<<<<

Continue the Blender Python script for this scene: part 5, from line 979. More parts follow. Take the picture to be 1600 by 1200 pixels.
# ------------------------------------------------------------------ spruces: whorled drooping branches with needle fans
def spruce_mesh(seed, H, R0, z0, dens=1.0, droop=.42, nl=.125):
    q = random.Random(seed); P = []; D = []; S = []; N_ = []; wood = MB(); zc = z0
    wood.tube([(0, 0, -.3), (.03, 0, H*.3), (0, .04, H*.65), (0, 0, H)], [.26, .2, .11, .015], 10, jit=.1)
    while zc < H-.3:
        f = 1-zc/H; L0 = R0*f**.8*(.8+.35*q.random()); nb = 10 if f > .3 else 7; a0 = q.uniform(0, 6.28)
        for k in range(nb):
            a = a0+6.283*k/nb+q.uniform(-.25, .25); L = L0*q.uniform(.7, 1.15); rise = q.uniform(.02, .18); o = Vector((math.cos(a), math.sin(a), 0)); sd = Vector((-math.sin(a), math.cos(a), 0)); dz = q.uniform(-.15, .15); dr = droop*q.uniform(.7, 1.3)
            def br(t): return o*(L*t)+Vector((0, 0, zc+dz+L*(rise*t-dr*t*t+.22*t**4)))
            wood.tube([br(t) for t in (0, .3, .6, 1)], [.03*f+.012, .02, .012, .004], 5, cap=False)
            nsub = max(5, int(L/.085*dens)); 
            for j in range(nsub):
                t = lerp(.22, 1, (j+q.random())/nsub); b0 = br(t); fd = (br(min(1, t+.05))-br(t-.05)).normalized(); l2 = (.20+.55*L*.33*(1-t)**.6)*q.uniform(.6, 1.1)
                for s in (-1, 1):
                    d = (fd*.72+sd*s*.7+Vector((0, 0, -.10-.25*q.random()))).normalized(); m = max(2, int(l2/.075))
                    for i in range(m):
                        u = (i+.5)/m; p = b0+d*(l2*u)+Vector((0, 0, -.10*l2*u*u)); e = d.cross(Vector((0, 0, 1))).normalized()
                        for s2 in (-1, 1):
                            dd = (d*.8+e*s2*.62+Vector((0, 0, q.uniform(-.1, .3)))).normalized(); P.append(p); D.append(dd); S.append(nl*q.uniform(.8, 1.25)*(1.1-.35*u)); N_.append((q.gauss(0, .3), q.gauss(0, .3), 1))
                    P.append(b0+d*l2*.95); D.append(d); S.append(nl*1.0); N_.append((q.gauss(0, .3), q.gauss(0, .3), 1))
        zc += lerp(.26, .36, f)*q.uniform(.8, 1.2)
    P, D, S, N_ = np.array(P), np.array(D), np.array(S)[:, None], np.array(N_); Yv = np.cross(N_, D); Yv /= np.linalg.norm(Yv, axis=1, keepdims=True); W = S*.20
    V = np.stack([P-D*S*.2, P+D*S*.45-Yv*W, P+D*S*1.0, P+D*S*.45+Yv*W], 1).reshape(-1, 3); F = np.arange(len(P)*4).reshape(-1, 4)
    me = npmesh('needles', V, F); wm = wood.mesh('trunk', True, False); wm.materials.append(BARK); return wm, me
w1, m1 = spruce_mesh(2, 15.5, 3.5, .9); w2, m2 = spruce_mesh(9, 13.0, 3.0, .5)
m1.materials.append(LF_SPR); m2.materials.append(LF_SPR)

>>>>

What needs to be done:
From the first line to the last, retype the data exactly.

Exercise response:
Continue the Blender Python script for this scene: part 5, from line 979. More parts follow. Take the picture to be 1600 by 1200 pixels.
# ------------------------------------------------------------------ spruces: whorled drooping branches with needle fans
def spruce_mesh(seed, H, R0, z0, dens=1.0, droop=.42, nl=.125):
    q = random.Random(seed); P = []; D = []; S = []; N_ = []; wood = MB(); zc = z0
    wood.tube([(0, 0, -.3), (.03, 0, H*.3), (0, .04, H*.65), (0, 0, H)], [.26, .2, .11, .015], 10, jit=.1)
    while zc < H-.3:
        f = 1-zc/H; L0 = R0*f**.8*(.8+.35*q.random()); nb = 10 if f > .3 else 7; a0 = q.uniform(0, 6.28)
        for k in range(nb):
            a = a0+6.283*k/nb+q.uniform(-.25, .25); L = L0*q.uniform(.7, 1.15); rise = q.uniform(.02, .18); o = Vector((math.cos(a), math.sin(a), 0)); sd = Vector((-math.sin(a), math.cos(a), 0)); dz = q.uniform(-.15, .15); dr = droop*q.uniform(.7, 1.3)
            def br(t): return o*(L*t)+Vector((0, 0, zc+dz+L*(rise*t-dr*t*t+.22*t**4)))
            wood.tube([br(t) for t in (0, .3, .6, 1)], [.03*f+.012, .02, .012, .004], 5, cap=False)
            nsub = max(5, int(L/.085*dens)); 
            for j in range(nsub):
                t = lerp(.22, 1, (j+q.random())/nsub); b0 = br(t); fd = (br(min(1, t+.05))-br(t-.05)).normalized(); l2 = (.20+.55*L*.33*(1-t)**.6)*q.uniform(.6, 1.1)
                for s in (-1, 1):
                    d = (fd*.72+sd*s*.7+Vector((0, 0, -.10-.25*q.random()))).normalized(); m = max(2, int(l2/.075))
                    for i in range(m):
                        u = (i+.5)/m; p = b0+d*(l2*u)+Vector((0, 0, -.10*l2*u*u)); e = d.cross(Vector((0, 0, 1))).normalized()
                        for s2 in (-1, 1):
                            dd = (d*.8+e*s2*.62+Vector((0, 0, q.uniform(-.1, .3)))).normalized(); P.append(p); D.append(dd); S.append(nl*q.uniform(.8, 1.25)*(1.1-.35*u)); N_.append((q.gauss(0, .3), q.gauss(0, .3), 1))
                    P.append(b0+d*l2*.95); D.append(d); S.append(nl*1.0); N_.append((q.gauss(0, .3), q.gauss(0, .3), 1))
        zc += lerp(.26, .36, f)*q.uniform(.8, 1.2)
    P, D, S, N_ = np.array(P), np.array(D), np.array(S)[:, None], np.array(N_); Yv = np.cross(N_, D); Yv /= np.linalg.norm(Yv, axis=1, keepdims=True); W = S*.20
    V = np.stack([P-D*S*.2, P+D*S*.45-Yv*W, P+D*S*1.0, P+D*S*.45+Yv*W], 1).reshape(-1, 3); F = np.arange(len(P)*4).reshape(-1, 4)
    me = npmesh('needles', V, F); wm = wood.mesh('trunk', True, False); wm.materials.append(BARK); return wm, me
w1, m1 = spruce_mesh(2, 15.5, 3.5, .9); w2, m2 = spruce_mesh(9, 13.0, 3.0, .5)
m1.materials.append(LF_SPR); m2.materials.append(LF_SPR)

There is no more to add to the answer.